Ordovician 1: Early Ordovician (Tremadocian and Floian stages) (about 488-472 million years)

The Delamerian Orogeny continued in the southeast of the craton where there were extensive highlands, but marine conditions returned to central Australia as a result of a eustatic sea-level rise. The sea persisted in the Bonaparte Gulf area, with deposition of sands, and similar marine sediments, carbonates, and minor evaporites accumulated in parts of the Ngalia and Georgina Basins.

In central Australia quartz sand was deposited as intertidal and subtidal sandsheets and offshore bars on a shallow shelf. Trace fossils are abundant in these sandstones, an example being the worm tubes forming 'pipe rock' in the Pacoota Sandstone, the most important petroleum reservoir in the Amadeus Basin.

The marine shelf may, for the first time, have extended into the Canning Basin where limestone was deposited locally.

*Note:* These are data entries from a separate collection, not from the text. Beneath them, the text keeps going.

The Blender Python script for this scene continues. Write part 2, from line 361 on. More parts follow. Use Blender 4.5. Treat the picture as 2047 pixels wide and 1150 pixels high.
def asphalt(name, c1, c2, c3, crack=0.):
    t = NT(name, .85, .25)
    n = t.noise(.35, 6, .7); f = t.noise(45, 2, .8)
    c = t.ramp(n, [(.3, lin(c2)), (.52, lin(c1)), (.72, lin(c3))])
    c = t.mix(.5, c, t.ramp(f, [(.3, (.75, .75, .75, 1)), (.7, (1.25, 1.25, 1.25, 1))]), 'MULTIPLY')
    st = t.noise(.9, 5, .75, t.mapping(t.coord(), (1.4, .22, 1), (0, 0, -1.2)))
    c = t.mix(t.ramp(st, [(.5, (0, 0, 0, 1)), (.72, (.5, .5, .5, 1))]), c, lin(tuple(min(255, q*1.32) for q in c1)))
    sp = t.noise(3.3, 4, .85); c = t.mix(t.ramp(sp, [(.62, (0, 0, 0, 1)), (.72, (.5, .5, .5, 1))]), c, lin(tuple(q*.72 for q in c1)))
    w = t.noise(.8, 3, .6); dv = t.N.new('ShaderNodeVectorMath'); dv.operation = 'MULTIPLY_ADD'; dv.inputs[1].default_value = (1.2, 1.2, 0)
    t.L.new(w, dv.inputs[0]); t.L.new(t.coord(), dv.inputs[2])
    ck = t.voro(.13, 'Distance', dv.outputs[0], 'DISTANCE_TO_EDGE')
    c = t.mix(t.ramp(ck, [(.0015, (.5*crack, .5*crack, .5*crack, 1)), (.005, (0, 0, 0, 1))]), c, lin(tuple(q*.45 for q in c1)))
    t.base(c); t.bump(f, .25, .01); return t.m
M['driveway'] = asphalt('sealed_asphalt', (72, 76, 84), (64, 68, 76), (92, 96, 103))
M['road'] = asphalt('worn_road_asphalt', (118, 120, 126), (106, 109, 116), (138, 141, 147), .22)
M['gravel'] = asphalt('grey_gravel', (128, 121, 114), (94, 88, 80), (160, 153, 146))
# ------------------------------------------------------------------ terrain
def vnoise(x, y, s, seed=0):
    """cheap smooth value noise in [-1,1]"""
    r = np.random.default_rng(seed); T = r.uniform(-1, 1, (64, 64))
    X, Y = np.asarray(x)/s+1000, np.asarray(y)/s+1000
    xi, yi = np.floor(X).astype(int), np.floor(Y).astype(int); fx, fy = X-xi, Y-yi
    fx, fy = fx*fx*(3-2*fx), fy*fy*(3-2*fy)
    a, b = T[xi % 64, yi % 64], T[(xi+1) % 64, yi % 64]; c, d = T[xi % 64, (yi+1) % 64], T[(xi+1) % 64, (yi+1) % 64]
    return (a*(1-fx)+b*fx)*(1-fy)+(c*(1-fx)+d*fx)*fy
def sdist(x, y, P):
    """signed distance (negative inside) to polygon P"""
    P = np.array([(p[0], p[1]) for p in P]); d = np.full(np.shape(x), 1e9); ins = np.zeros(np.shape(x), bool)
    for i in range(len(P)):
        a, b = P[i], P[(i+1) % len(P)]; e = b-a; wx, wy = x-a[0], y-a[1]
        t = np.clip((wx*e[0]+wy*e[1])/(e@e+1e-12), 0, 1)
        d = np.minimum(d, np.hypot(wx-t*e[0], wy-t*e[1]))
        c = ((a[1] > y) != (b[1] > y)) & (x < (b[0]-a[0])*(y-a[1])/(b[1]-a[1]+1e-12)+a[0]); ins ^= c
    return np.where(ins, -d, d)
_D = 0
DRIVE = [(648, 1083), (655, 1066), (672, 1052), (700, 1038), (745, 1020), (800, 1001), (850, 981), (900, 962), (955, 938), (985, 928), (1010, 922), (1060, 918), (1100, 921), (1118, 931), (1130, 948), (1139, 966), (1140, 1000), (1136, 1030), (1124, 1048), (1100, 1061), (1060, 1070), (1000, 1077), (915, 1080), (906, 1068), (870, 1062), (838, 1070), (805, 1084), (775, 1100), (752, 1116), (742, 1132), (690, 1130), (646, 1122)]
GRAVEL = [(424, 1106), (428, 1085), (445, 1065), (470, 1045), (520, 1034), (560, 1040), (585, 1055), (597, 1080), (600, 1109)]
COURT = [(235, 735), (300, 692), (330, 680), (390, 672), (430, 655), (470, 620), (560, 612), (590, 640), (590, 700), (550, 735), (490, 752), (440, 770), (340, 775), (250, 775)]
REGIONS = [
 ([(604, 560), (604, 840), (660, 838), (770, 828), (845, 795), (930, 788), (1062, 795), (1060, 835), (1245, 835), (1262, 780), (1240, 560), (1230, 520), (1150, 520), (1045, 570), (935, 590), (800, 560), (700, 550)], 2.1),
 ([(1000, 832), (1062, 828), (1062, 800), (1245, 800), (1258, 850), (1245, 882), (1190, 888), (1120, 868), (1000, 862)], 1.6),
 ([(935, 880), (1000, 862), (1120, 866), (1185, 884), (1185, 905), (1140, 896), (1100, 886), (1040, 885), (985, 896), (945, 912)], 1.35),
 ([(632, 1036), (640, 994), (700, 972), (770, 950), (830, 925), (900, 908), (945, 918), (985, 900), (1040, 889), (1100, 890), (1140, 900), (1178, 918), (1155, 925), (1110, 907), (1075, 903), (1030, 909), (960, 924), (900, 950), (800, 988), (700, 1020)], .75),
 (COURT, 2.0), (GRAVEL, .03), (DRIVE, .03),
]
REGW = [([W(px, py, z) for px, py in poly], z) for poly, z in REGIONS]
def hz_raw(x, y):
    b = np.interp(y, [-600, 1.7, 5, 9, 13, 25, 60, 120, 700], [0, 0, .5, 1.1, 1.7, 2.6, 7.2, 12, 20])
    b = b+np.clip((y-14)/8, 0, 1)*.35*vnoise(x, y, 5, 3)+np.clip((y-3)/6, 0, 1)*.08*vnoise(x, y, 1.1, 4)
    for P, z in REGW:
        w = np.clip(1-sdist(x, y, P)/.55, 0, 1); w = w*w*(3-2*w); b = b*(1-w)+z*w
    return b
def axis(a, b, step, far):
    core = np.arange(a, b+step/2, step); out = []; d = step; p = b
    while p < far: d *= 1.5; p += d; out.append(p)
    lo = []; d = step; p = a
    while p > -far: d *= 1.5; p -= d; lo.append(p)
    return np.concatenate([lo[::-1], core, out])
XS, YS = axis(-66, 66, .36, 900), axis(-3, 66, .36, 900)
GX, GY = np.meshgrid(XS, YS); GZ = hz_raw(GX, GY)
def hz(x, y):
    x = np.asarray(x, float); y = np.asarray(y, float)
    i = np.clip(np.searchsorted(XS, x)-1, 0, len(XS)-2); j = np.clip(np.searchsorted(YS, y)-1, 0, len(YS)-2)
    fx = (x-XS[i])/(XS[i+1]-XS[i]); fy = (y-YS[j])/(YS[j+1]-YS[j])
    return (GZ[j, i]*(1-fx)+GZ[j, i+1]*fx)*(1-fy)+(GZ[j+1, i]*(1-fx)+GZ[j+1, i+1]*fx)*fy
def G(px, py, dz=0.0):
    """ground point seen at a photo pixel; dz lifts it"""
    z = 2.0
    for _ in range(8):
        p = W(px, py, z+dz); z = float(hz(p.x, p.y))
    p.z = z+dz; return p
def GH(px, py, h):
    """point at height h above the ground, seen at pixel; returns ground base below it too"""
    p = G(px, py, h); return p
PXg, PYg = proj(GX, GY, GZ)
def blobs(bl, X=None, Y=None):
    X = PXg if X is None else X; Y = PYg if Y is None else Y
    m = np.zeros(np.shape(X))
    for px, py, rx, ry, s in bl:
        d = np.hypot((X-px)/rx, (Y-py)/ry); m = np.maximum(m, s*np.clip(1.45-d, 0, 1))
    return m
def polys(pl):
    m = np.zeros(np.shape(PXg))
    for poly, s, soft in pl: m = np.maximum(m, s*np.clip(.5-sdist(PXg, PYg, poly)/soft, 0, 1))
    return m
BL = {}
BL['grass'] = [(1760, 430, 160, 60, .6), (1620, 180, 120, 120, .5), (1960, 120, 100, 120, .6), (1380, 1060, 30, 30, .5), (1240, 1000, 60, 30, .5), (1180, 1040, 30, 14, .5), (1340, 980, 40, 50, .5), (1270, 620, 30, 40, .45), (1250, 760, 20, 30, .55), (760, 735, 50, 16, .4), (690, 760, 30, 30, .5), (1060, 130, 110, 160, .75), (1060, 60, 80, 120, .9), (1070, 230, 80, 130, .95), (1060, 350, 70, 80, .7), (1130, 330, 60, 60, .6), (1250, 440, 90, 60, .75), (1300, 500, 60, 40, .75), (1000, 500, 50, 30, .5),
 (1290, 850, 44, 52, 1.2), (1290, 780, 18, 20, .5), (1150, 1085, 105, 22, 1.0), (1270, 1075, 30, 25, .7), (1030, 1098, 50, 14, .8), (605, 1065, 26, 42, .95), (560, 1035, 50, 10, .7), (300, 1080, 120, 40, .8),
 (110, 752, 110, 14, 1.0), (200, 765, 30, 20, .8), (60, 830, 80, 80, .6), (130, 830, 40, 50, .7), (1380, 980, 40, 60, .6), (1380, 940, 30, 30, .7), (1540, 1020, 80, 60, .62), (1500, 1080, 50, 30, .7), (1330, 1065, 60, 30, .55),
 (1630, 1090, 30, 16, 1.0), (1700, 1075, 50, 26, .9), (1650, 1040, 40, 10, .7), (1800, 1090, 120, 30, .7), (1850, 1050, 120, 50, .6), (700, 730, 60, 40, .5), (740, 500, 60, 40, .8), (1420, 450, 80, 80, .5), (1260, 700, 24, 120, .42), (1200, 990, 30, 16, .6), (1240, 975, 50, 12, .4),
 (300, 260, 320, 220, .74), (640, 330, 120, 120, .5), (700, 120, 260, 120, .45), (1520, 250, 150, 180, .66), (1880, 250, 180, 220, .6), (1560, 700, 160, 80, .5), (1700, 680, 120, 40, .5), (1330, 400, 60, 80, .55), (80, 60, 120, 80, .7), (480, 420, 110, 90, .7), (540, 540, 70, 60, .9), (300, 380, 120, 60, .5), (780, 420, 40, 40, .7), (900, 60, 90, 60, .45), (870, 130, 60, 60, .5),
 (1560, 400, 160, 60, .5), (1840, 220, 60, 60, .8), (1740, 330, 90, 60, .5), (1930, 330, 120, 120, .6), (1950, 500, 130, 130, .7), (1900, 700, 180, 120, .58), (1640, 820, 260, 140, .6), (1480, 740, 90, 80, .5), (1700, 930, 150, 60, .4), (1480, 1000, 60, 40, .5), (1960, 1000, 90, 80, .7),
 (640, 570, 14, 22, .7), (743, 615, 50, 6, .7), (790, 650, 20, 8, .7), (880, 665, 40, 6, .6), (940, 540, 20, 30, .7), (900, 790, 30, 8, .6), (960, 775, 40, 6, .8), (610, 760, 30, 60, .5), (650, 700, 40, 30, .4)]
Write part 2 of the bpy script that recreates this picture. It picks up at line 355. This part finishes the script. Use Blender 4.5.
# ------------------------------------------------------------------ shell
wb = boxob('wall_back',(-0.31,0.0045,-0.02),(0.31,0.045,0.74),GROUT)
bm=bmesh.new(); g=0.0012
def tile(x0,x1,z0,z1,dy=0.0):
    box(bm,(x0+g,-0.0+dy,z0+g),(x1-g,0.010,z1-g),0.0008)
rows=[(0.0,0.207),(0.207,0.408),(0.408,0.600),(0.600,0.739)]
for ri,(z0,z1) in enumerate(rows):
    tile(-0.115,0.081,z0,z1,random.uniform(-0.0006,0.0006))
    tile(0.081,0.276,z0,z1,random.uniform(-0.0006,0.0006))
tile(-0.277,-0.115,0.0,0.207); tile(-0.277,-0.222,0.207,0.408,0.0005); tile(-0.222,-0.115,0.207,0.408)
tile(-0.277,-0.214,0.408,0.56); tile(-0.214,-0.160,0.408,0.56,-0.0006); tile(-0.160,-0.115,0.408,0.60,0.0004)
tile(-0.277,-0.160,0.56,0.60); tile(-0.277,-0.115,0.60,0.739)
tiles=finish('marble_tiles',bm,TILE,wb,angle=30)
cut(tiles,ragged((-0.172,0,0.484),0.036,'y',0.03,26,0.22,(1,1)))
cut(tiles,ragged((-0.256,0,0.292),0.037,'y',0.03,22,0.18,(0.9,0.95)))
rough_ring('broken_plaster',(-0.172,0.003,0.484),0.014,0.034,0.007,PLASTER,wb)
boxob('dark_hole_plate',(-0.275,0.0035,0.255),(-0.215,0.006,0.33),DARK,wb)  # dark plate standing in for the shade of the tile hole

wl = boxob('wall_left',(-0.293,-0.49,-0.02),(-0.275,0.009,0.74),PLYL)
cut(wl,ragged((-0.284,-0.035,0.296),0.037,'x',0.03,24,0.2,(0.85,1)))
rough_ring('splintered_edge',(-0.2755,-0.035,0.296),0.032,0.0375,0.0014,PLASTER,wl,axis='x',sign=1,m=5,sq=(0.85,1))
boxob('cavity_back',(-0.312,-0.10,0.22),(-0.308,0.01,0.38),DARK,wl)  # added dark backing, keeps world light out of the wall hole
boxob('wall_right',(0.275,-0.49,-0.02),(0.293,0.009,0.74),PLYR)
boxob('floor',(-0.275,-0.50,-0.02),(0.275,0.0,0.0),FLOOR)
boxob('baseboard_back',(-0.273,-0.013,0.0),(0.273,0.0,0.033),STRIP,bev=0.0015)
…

On the eastern side of the craton, there was probably a connection between the Amadeus Basin and the more open shelf conditions of the Warburton Basin, and from there east into the deeper water.

Volcanism was widespread at this time along an island arc in central New South Wales, and in north Queensland. Shallow-marine sediments were deposited on the flanks of some volcanoes. Some exotic terranes (eg the Tamworth Terrane) may have 'docked' just off the Australian craton at this time.